Every line of the records below should be restated exactly.

--- begin RECORDED DATA ---

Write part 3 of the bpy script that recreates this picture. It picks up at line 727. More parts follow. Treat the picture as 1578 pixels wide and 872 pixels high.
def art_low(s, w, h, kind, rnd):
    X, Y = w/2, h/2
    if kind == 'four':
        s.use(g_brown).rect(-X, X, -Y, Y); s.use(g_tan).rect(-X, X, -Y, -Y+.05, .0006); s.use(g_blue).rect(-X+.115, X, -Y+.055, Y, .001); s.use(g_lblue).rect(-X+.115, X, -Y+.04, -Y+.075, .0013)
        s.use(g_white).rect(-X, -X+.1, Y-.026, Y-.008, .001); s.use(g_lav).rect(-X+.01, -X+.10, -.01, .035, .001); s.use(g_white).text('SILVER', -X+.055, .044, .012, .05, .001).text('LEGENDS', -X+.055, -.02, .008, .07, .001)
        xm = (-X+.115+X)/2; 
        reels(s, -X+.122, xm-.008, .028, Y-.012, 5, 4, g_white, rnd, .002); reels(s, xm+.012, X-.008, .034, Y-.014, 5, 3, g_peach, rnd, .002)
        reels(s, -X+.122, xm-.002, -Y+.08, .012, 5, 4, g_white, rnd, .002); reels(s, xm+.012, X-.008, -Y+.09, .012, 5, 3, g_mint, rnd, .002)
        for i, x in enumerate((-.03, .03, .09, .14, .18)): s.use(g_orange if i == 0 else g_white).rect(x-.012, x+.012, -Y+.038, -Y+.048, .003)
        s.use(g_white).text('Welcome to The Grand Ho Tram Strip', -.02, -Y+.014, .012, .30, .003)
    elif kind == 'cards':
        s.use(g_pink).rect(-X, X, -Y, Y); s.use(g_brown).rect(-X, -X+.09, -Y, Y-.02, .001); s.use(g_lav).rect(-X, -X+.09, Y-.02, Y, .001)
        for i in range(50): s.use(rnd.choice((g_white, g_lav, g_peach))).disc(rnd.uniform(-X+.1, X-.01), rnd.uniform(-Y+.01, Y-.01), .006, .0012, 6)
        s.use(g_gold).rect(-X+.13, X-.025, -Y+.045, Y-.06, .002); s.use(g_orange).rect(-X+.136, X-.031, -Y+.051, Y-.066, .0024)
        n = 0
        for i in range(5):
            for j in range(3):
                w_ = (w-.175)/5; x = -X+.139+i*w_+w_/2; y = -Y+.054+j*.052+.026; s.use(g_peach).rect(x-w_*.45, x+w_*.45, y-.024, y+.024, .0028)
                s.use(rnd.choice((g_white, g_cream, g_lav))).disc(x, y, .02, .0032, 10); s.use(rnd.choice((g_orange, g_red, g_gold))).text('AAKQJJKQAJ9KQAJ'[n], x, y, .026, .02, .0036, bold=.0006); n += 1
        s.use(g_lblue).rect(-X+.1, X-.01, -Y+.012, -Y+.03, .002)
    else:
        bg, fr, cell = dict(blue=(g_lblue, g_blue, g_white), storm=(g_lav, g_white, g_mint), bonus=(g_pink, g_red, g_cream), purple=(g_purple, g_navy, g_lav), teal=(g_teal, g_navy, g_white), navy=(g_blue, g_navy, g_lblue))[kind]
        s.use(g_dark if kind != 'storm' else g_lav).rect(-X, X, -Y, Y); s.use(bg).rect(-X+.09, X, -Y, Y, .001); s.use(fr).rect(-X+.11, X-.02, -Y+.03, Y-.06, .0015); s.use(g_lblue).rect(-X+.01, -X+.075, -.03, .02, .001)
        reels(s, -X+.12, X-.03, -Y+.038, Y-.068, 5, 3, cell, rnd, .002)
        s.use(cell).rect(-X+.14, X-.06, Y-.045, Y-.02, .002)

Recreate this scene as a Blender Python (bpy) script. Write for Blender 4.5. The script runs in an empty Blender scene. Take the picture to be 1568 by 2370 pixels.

--- end RECORDED DATA ---

#### THE SOLUTION:
Write part 3 of the bpy script that recreates this picture. It picks up at line 727. More parts follow. Treat the picture as 1578 pixels wide and 872 pixels high.
def art_low(s, w, h, kind, rnd):
    X, Y = w/2, h/2
    if kind == 'four':
        s.use(g_brown).rect(-X, X, -Y, Y); s.use(g_tan).rect(-X, X, -Y, -Y+.05, .0006); s.use(g_blue).rect(-X+.115, X, -Y+.055, Y, .001); s.use(g_lblue).rect(-X+.115, X, -Y+.04, -Y+.075, .0013)
        s.use(g_white).rect(-X, -X+.1, Y-.026, Y-.008, .001); s.use(g_lav).rect(-X+.01, -X+.10, -.01, .035, .001); s.use(g_white).text('SILVER', -X+.055, .044, .012, .05, .001).text('LEGENDS', -X+.055, -.02, .008, .07, .001)
        xm = (-X+.115+X)/2; 
        reels(s, -X+.122, xm-.008, .028, Y-.012, 5, 4, g_white, rnd, .002); reels(s, xm+.012, X-.008, .034, Y-.014, 5, 3, g_peach, rnd, .002)
        reels(s, -X+.122, xm-.002, -Y+.08, .012, 5, 4, g_white, rnd, .002); reels(s, xm+.012, X-.008, -Y+.09, .012, 5, 3, g_mint, rnd, .002)
        for i, x in enumerate((-.03, .03, .09, .14, .18)): s.use(g_orange if i == 0 else g_white).rect(x-.012, x+.012, -Y+.038, -Y+.048, .003)
        s.use(g_white).text('Welcome to The Grand Ho Tram Strip', -.02, -Y+.014, .012, .30, .003)
    elif kind == 'cards':
        s.use(g_pink).rect(-X, X, -Y, Y); s.use(g_brown).rect(-X, -X+.09, -Y, Y-.02, .001); s.use(g_lav).rect(-X, -X+.09, Y-.02, Y, .001)
        for i in range(50): s.use(rnd.choice((g_white, g_lav, g_peach))).disc(rnd.uniform(-X+.1, X-.01), rnd.uniform(-Y+.01, Y-.01), .006, .0012, 6)
        s.use(g_gold).rect(-X+.13, X-.025, -Y+.045, Y-.06, .002); s.use(g_orange).rect(-X+.136, X-.031, -Y+.051, Y-.066, .0024)
        n = 0
        for i in range(5):
            for j in range(3):
                w_ = (w-.175)/5; x = -X+.139+i*w_+w_/2; y = -Y+.054+j*.052+.026; s.use(g_peach).rect(x-w_*.45, x+w_*.45, y-.024, y+.024, .0028)
                s.use(rnd.choice((g_white, g_cream, g_lav))).disc(x, y, .02, .0032, 10); s.use(rnd.choice((g_orange, g_red, g_gold))).text('AAKQJJKQAJ9KQAJ'[n], x, y, .026, .02, .0036, bold=.0006); n += 1
        s.use(g_lblue).rect(-X+.1, X-.01, -Y+.012, -Y+.03, .002)
    else:
        bg, fr, cell = dict(blue=(g_lblue, g_blue, g_white), storm=(g_lav, g_white, g_mint), bonus=(g_pink, g_red, g_cream), purple=(g_purple, g_navy, g_lav), teal=(g_teal, g_navy, g_white), navy=(g_blue, g_navy, g_lblue))[kind]
        s.use(g_dark if kind != 'storm' else g_lav).rect(-X, X, -Y, Y); s.use(bg).rect(-X+.09, X, -Y, Y, .001); s.use(fr).rect(-X+.11, X-.02, -Y+.03, Y-.06, .0015); s.use(g_lblue).rect(-X+.01, -X+.075, -.03, .02, .001)
        reels(s, -X+.12, X-.03, -Y+.038, Y-.068, 5, 3, cell, rnd, .002)
        s.use(cell).rect(-X+.14, X-.06, Y-.045, Y-.02, .002)

Recreate this scene as a Blender Python (bpy) script. Write for Blender 4.5. The script runs in an empty Blender scene. Take the picture to be 1568 by 2370 pixels.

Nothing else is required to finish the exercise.